INPUT MATERIAL:
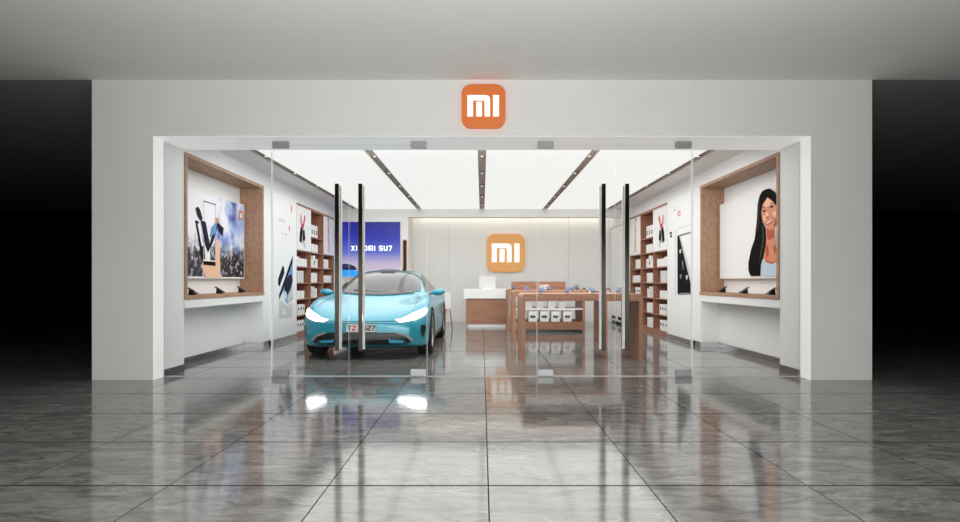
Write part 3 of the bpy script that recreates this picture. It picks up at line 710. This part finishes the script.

...

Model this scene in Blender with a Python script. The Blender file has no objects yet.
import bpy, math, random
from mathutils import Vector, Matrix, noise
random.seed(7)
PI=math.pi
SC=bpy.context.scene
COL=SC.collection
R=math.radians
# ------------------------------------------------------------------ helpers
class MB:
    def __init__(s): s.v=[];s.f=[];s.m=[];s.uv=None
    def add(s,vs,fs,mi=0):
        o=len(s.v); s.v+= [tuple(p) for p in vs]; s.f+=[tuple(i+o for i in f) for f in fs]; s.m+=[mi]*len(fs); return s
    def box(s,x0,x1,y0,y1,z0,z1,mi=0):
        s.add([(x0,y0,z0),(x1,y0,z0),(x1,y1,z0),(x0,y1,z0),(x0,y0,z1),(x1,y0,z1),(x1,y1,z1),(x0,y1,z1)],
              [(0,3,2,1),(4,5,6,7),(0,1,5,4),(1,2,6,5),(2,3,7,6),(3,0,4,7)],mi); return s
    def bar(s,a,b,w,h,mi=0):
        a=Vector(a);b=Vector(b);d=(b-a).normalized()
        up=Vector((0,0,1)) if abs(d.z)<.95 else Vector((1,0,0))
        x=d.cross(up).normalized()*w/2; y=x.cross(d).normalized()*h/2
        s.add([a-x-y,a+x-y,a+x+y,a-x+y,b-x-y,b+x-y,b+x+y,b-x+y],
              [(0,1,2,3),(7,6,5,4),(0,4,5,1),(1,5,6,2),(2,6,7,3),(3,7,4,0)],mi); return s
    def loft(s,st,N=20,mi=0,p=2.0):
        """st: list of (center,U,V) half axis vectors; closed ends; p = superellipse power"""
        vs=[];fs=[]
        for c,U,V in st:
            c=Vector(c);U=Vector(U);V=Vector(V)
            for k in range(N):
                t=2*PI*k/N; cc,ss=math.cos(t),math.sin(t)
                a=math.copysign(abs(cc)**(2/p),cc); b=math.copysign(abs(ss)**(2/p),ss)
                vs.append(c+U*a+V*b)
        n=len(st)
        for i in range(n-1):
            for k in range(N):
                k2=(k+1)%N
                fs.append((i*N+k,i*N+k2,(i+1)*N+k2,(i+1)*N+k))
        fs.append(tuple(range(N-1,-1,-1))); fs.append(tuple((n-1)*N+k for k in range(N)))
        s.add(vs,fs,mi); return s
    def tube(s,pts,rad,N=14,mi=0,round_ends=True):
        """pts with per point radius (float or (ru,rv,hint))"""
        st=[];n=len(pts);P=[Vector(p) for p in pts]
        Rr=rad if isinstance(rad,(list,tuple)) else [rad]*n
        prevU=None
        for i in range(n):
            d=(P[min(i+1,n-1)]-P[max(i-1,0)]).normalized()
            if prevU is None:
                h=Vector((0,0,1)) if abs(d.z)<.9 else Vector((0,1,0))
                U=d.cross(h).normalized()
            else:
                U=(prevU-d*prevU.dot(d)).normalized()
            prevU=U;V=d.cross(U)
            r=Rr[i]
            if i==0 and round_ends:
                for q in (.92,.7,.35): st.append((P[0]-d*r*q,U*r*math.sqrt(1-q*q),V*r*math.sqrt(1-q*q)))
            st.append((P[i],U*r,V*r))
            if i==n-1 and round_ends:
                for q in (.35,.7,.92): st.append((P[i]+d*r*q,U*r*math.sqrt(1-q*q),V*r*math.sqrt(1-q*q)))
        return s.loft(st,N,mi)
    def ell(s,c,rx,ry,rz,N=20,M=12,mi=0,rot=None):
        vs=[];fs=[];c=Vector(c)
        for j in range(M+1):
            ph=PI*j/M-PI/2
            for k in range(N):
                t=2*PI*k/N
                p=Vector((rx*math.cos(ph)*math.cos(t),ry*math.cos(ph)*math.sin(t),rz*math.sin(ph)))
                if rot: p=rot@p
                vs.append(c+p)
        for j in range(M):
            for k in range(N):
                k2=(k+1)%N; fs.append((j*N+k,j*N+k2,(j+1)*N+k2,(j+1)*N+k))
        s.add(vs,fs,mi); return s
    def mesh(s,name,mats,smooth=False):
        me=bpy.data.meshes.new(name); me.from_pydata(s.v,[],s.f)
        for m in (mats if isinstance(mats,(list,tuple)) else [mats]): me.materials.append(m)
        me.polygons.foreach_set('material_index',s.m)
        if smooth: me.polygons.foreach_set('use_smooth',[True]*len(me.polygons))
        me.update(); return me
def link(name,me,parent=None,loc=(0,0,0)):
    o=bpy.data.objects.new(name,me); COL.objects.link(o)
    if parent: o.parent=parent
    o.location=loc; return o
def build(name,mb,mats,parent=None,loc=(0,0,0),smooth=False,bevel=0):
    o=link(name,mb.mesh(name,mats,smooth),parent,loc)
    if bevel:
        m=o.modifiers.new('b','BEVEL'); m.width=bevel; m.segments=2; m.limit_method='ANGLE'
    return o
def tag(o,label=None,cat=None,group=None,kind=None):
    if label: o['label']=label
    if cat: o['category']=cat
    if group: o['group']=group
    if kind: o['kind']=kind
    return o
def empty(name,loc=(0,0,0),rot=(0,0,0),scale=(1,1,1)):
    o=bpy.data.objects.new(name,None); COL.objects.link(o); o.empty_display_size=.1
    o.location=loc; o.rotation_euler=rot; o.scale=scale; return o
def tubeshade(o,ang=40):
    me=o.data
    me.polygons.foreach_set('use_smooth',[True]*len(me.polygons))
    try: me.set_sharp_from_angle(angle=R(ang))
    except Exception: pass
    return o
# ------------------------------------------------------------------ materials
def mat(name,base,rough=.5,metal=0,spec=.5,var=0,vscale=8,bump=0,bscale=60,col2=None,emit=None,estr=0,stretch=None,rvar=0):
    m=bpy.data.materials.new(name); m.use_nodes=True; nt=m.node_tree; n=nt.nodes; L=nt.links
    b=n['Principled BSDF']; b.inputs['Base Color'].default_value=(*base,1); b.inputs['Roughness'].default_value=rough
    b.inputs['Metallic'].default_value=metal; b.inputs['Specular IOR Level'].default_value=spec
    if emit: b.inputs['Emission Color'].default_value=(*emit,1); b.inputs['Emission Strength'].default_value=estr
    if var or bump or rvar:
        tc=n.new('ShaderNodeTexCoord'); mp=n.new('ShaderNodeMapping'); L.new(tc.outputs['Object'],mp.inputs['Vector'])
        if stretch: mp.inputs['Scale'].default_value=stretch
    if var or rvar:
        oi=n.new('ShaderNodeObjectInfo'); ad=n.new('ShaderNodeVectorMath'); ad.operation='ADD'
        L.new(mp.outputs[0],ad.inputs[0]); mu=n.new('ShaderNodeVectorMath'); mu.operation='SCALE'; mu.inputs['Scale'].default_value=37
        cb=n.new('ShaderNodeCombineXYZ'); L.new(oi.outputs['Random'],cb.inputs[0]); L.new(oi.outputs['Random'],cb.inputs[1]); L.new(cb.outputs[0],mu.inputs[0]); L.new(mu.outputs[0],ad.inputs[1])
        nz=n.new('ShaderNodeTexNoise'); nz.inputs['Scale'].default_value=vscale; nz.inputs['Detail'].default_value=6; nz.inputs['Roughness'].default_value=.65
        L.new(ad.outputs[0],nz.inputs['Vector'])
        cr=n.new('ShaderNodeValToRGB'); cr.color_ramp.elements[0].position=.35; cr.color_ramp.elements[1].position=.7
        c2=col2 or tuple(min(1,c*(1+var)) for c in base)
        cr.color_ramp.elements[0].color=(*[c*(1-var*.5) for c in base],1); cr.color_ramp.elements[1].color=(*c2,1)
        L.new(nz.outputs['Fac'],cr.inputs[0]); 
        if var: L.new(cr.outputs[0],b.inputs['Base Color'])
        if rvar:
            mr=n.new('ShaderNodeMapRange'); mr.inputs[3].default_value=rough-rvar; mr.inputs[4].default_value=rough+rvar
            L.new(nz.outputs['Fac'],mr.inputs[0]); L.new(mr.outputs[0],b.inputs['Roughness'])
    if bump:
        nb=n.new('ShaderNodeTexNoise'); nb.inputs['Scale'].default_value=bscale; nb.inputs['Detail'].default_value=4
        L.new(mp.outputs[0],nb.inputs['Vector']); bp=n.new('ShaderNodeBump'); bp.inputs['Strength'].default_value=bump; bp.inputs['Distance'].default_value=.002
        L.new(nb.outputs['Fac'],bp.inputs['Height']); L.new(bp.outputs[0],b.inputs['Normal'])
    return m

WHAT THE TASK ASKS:
In the entries above, find each line with the string "script" and copy it.

COMPLETED EXERCISE:
Write part 3 of the bpy script that recreates this picture. It picks up at line 710. This part finishes the script.
Model this scene in Blender with a Python script. The Blender file has no objects yet.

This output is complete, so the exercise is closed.